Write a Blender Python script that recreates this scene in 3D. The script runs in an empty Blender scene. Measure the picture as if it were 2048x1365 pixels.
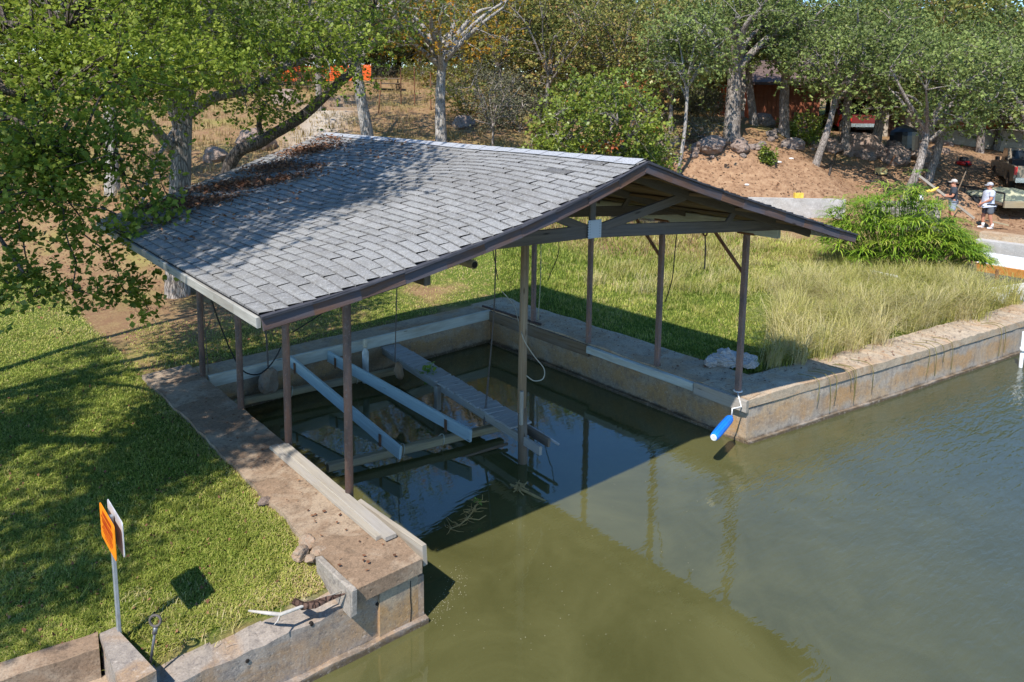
import bpy, bmesh, math, random
import numpy as np
from mathutils import Vector, Matrix, noise as mnoise
R_ = math.radians
scene = bpy.context.scene
COL = scene.collection
rng = np.random.default_rng(7)
random.seed(7)

# ------------------------------------------------------------------ camera (solved from the photograph)
CAM = np.array([-6.846, -5.569, 4.483]); YAW, PITCH, ROLL, FPX, PPY = 0.724, -0.142, 0.011, 1456.5, 412.5
def cam_axes():
    F = np.array([math.sin(YAW)*math.cos(PITCH), math.cos(YAW)*math.cos(PITCH), math.sin(PITCH)])
    R = np.cross(F, [0, 0, 1]); R /= np.linalg.norm(R); U = np.cross(R, F)
    c, s = math.cos(ROLL), math.sin(ROLL)
    return c*R+s*U, -s*R+c*U, F
CR, CU, CF = cam_axes()
def ray(u, v): return CF+CR*(u-1024)/FPX+CU*(PPY-v)/FPX
def at(u, v, dep): return CAM+ray(u, v)*dep                      # a sight line at a given distance
def on(u, v, ax, val):                                           # a sight line met with a plane x/y/z = val
    r = ray(u, v); return CAM+r*(val-CAM[ax])/r[ax]
cam = bpy.data.cameras.new('camera'); cam.sensor_width = 36; cam.lens = FPX/2048*36
cam.shift_y = -(682.5-PPY)/2048; cam.clip_end = 3000; cam.clip_start = 0.05
co = bpy.data.objects.new('camera', cam); COL.objects.link(co)
co.matrix_world = Matrix(((CR[0], CU[0], -CF[0], CAM[0]), (CR[1], CU[1], -CF[1], CAM[1]), (CR[2], CU[2], -CF[2], CAM[2]), (0, 0, 0, 1)))
scene.camera = co

# ------------------------------------------------------------------ light
world = bpy.data.worlds.new('World'); scene.world = world; world.use_nodes = True
wn = world.node_tree; sky = wn.nodes.new('ShaderNodeTexSky'); sky.sky_type = 'NISHITA'; sky.sun_disc = False
SUN = np.array([-0.69, -0.29, 1.0]); SUN /= np.linalg.norm(SUN)
sky.sun_elevation = math.asin(SUN[2]); sky.sun_rotation = math.atan2(SUN[0], SUN[1])
sky.air_density = 1.0; sky.dust_density = 0.05; sky.ozone_density = 2.2; sky.altitude = 800
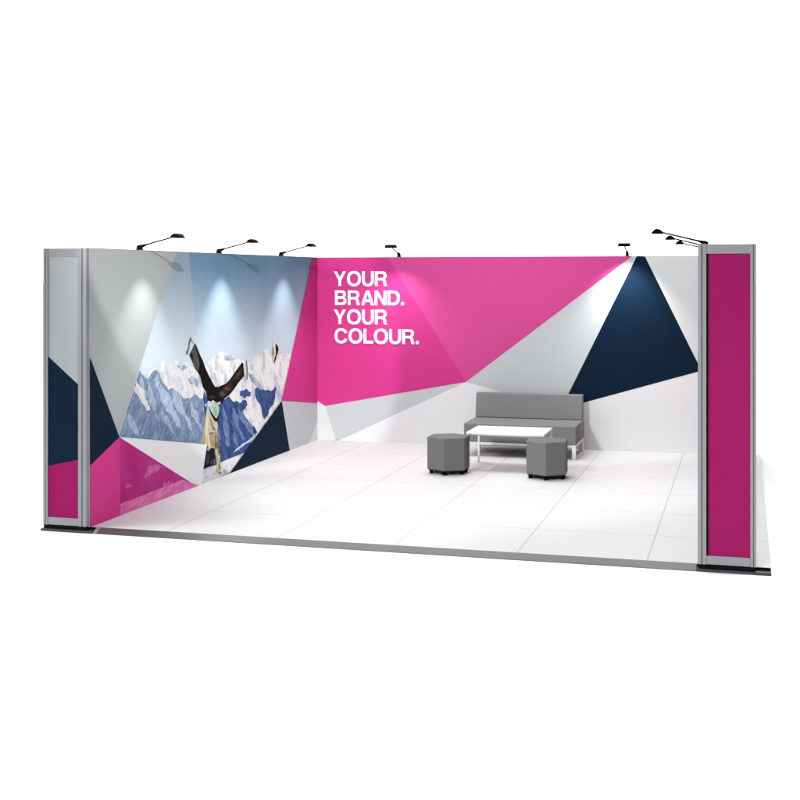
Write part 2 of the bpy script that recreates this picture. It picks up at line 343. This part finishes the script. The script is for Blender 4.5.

§ Task brief: Copy out the entries verbatim and leave the images out.

§ Exercise answer:
Write a Blender Python script that recreates this scene in 3D. The script runs in an empty Blender scene. Measure the picture as if it were 2048x1365 pixels.
import bpy, bmesh, math, random
import numpy as np
from mathutils import Vector, Matrix, noise as mnoise
R_ = math.radians
scene = bpy.context.scene
COL = scene.collection
rng = np.random.default_rng(7)
random.seed(7)

# ------------------------------------------------------------------ camera (solved from the photograph)
CAM = np.array([-6.846, -5.569, 4.483]); YAW, PITCH, ROLL, FPX, PPY = 0.724, -0.142, 0.011, 1456.5, 412.5
def cam_axes():
    F = np.array([math.sin(YAW)*math.cos(PITCH), math.cos(YAW)*math.cos(PITCH), math.sin(PITCH)])
    R = np.cross(F, [0, 0, 1]); R /= np.linalg.norm(R); U = np.cross(R, F)
    c, s = math.cos(ROLL), math.sin(ROLL)
    return c*R+s*U, -s*R+c*U, F
CR, CU, CF = cam_axes()
def ray(u, v): return CF+CR*(u-1024)/FPX+CU*(PPY-v)/FPX
def at(u, v, dep): return CAM+ray(u, v)*dep                      # a sight line at a given distance
def on(u, v, ax, val):                                           # a sight line met with a plane x/y/z = val
    r = ray(u, v); return CAM+r*(val-CAM[ax])/r[ax]
cam = bpy.data.cameras.new('camera'); cam.sensor_width = 36; cam.lens = FPX/2048*36
cam.shift_y = -(682.5-PPY)/2048; cam.clip_end = 3000; cam.clip_start = 0.05
co = bpy.data.objects.new('camera', cam); COL.objects.link(co)
co.matrix_world = Matrix(((CR[0], CU[0], -CF[0], CAM[0]), (CR[1], CU[1], -CF[1], CAM[1]), (CR[2], CU[2], -CF[2], CAM[2]), (0, 0, 0, 1)))
scene.camera = co

# ------------------------------------------------------------------ light
world = bpy.data.worlds.new('World'); scene.world = world; world.use_nodes = True
wn = world.node_tree; sky = wn.nodes.new('ShaderNodeTexSky'); sky.sky_type = 'NISHITA'; sky.sun_disc = False
SUN = np.array([-0.69, -0.29, 1.0]); SUN /= np.linalg.norm(SUN)
sky.sun_elevation = math.asin(SUN[2]); sky.sun_rotation = math.atan2(SUN[0], SUN[1])
sky.air_density = 1.0; sky.dust_density = 0.05; sky.ozone_density = 2.2; sky.altitude = 800
Write part 2 of the bpy script that recreates this picture. It picks up at line 343. This part finishes the script. The script is for Blender 4.5.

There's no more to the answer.